2.高靭性セメントボードを用いた高欄の補修・補強工法

 近年、RC(鉄筋コンクリート)高欄やブロック高欄の老朽化が進み、耐荷力の低下や高欄からのコンクリート片のはく落による第三者被害が課題となっています。また、列車の高速化に伴い遮音性を高めるために高欄の嵩上げが必要となる場合があります。そこで、高靭性セメントボードを用いた高欄の補修・補強工法を(株)大林組と共同で開発しました。本工法は、既設高欄を高靭性セメントボードで両面から挟み、貫通ボルトで固定するもので、既設高欄への劣化因子の浸入を抑制することができます (図1)。さらに、基部にアンカーを接続することで、高欄の耐荷力の向上が期待できます。従来の工法では既設高欄を全撤去した後に新しい高欄を設置しますが、本工法では既設高欄を利用して工事を行います。そのため、既設高欄の撤去・処分が不要となり、更に工期短縮により工事コストを削減できます。なお、嵩上げの高さは約1mまでを想定しています。

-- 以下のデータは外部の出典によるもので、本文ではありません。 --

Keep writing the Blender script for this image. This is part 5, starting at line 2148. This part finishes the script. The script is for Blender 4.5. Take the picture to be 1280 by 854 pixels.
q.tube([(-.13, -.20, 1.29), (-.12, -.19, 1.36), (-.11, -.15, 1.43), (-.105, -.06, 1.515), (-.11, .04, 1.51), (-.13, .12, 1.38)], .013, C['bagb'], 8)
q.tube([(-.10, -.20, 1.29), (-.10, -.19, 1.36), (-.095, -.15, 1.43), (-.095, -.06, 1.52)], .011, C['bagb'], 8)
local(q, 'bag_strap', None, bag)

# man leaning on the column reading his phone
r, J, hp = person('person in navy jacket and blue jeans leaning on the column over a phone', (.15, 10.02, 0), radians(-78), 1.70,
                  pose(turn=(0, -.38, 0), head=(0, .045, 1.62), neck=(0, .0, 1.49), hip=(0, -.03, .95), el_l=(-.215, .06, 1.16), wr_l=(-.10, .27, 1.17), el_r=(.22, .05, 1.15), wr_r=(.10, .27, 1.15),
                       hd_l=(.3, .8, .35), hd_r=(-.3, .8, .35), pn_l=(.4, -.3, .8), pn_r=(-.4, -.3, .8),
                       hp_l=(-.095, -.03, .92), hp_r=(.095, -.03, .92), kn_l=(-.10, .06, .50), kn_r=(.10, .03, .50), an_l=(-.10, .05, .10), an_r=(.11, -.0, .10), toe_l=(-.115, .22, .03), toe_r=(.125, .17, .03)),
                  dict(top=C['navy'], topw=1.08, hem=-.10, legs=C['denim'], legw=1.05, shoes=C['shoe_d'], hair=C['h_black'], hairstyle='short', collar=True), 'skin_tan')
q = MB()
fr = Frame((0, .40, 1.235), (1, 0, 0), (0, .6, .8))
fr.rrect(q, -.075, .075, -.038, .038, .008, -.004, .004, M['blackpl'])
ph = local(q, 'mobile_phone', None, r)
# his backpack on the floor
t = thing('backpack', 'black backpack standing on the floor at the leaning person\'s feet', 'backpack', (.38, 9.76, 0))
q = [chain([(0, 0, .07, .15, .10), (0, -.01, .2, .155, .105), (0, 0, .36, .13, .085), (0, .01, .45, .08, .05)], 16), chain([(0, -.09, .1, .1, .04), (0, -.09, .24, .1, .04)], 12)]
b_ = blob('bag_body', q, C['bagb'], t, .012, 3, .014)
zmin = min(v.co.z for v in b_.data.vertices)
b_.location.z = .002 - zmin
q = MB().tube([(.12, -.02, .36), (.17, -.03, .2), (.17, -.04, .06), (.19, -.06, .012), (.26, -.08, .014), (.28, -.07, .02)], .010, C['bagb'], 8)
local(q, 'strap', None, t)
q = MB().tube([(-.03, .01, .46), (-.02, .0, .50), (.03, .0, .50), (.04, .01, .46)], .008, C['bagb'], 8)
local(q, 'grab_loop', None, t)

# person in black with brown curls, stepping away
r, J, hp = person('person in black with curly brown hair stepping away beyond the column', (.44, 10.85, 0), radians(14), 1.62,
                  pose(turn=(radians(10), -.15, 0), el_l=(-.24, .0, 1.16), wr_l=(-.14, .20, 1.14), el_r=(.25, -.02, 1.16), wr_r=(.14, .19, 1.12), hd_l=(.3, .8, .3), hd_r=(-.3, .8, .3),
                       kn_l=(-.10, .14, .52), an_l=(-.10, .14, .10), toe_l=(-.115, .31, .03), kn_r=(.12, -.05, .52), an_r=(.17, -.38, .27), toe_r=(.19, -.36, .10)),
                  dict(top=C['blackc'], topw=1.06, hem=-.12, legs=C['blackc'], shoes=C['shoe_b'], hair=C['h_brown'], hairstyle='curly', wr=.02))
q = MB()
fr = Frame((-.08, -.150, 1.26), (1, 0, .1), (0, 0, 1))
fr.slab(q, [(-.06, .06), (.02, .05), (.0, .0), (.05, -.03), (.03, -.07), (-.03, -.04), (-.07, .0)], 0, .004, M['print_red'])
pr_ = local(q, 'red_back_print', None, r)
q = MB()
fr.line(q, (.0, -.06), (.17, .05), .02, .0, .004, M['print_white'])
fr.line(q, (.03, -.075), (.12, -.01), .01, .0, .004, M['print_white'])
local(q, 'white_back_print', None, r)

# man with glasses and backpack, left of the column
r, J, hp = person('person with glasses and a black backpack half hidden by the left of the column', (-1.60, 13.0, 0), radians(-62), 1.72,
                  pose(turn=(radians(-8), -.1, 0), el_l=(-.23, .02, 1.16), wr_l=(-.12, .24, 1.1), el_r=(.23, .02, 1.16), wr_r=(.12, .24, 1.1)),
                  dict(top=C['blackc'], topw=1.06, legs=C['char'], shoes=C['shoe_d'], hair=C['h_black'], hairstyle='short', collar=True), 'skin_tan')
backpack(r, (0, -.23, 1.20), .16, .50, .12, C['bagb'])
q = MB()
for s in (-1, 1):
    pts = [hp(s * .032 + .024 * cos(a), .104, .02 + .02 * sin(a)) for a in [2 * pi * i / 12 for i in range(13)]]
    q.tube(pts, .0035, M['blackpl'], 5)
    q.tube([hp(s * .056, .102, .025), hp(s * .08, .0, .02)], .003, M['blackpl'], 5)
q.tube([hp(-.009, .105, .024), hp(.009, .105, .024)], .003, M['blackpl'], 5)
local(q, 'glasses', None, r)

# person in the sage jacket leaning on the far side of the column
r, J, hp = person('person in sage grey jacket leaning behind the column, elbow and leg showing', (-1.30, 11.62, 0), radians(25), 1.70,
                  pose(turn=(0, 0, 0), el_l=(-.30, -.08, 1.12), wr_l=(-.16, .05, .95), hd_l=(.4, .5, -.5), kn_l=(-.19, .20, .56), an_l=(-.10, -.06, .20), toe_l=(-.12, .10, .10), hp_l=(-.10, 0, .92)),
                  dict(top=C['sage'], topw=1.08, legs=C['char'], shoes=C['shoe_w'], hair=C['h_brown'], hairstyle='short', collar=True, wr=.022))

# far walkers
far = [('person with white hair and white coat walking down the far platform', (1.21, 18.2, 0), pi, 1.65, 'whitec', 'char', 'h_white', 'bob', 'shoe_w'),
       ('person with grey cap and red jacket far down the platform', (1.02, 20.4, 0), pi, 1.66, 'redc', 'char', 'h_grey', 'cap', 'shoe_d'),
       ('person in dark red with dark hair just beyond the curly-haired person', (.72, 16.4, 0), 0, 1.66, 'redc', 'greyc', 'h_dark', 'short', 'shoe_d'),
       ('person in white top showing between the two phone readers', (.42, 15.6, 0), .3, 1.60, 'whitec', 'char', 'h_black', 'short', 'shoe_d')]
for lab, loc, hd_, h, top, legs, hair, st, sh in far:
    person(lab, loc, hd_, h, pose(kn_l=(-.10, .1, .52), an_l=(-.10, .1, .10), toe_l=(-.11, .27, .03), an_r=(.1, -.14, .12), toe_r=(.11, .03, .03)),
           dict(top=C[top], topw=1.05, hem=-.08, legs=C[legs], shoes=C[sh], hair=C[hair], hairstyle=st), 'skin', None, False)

 本工法の補修・補強効果について、高靭性セメントボード本体の性能や既設高欄と一体化した場合の耐荷性能、高靭性セメントボードを複数枚用いる場合の継手構造、経年劣化により高靭性セメントボードと既設高欄の付着力が低下した場合の影響など様々な観点から確認しました。例えば、一体化した場合の耐荷性能は、風速50m/s相当の設計荷重に対して、最大耐力が約2倍あることを確認しました(図2)。
 これらの成果に基づき、「高靭性セメントボードを用いた既存鉄道高欄等の補修工法に関する設計・施工指針」を作成しました。